Will automation solve security problems because you are removing humans, and end-user error from processes, or will it enable threats to spread more rapidly?

Today, most of the bots that are getting deployed out there are being done in an automated fashion, so cyber criminals are ahead of the market in that regard. Continuum’s system is unique because we have a NOC, a SOC, and a help desk.

I mean this with all due respect to all our competitors, assuming they have a SaaS based platform, they have the ability to capture the source of every alert that gets generated from their environment. If it all goes up to their cloud, they would have the ability to say, ‘We see this problem and it’s the same problem over and over again.’

The challenge that they have is they take that alert and they cascade that down to the MSP who is serving that customers and it’s the MSP that actually solves the problem. Our competitors don’t solve the problem. It’s their customer that ultimately does. We’re the only company in the world that not only captures the source of every alert in our network, we are also solving that problem for our customer because we have our NPC operation. We’re the only company in the world that does that. We’re capturing every piece of data on the source of the problem as well as the resolution to the problem.

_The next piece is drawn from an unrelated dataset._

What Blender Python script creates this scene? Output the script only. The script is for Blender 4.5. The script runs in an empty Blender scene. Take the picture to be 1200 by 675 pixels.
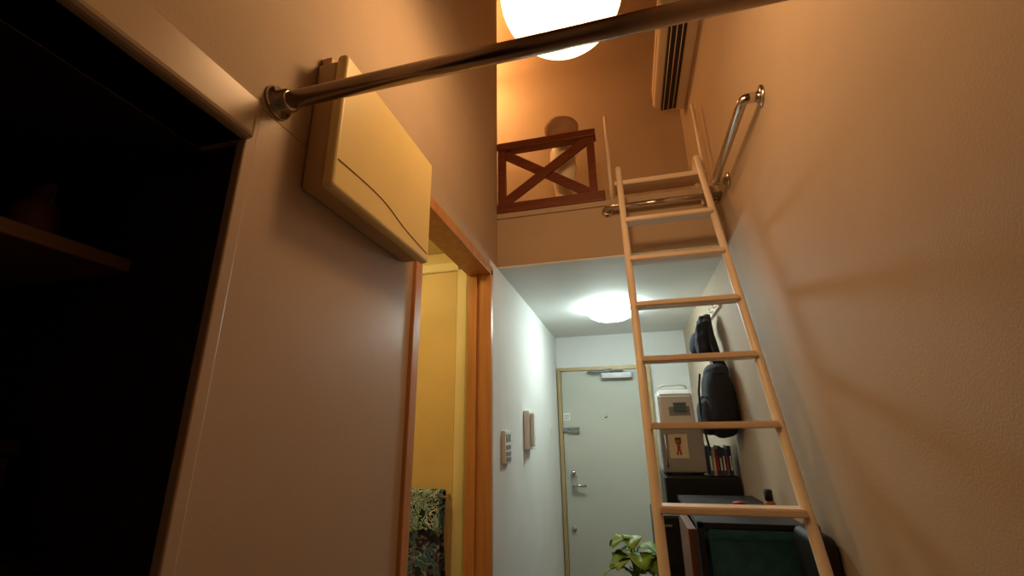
import bpy, bmesh, math, random
from mathutils import Vector, Matrix
random.seed(4)
H = 1.42   # camera height; all coordinates below are relative to the eye level, shifted up at the end
C = bpy.context.scene.collection

# ------------------------------------------------------------------ materials
def mat(name, col, rough=0.6, metal=0.0, noise=0.06, scale=8.0, bump=0.0, bscale=60.0, emis=None, estr=0.0, coat=0.0, trans=0.0):
    m = bpy.data.materials.new(name); m.use_nodes = True
    nt = m.node_tree; b = nt.nodes['Principled BSDF']
    b.inputs['Roughness'].default_value = rough
    b.inputs['Metallic'].default_value = metal
    b.inputs['Coat Weight'].default_value = coat
    tc = nt.nodes.new('ShaderNodeTexCoord')
    n = nt.nodes.new('ShaderNodeTexNoise'); n.inputs['Scale'].default_value = scale; n.inputs['Detail'].default_value = 4
    nt.links.new(tc.outputs['Object'], n.inputs['Vector'])
    r = nt.nodes.new('ShaderNodeValToRGB')
    lo = [max(0, c*(1-noise)) for c in col]; hi = [min(1, c*(1+noise)) for c in col]
    r.color_ramp.elements[0].color = (*lo, 1); r.color_ramp.elements[1].color = (*hi, 1)
    r.color_ramp.elements[0].position = .3; r.color_ramp.elements[1].position = .7
    nt.links.new(n.outputs['Fac'], r.inputs['Fac']); nt.links.new(r.outputs['Color'], b.inputs['Base Color'])
    if bump > 0:
        n2 = nt.nodes.new('ShaderNodeTexNoise'); n2.inputs['Scale'].default_value = bscale; n2.inputs['Detail'].default_value = 3
        nt.links.new(tc.outputs['Object'], n2.inputs['Vector'])
        bp = nt.nodes.new('ShaderNodeBump'); bp.inputs['Strength'].default_value = bump; bp.inputs['Distance'].default_value = .004
        nt.links.new(n2.outputs['Fac'], bp.inputs['Height']); nt.links.new(bp.outputs['Normal'], b.inputs['Normal'])
    if emis:
        b.inputs['Emission Color'].default_value = (*emis, 1); b.inputs['Emission Strength'].default_value = estr
    return m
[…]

We have fact pattern recognition of all of these issues as they occur in the system. We’ve got almost a million and a half end points today under management. So we’re looking at a million and a half devices, capturing all the fact patterns, of all the things that are causing these problems, all the hack attacks, all of the different phishing campaigns, and also what resolves that problem. We’re the only company in the world that does that. Everyone else is relying on the MSP to solve it, and nobody is capturing that information at a macro level.

MSPs are not sharing that information with other MSPs, because that’s your competitive advantage.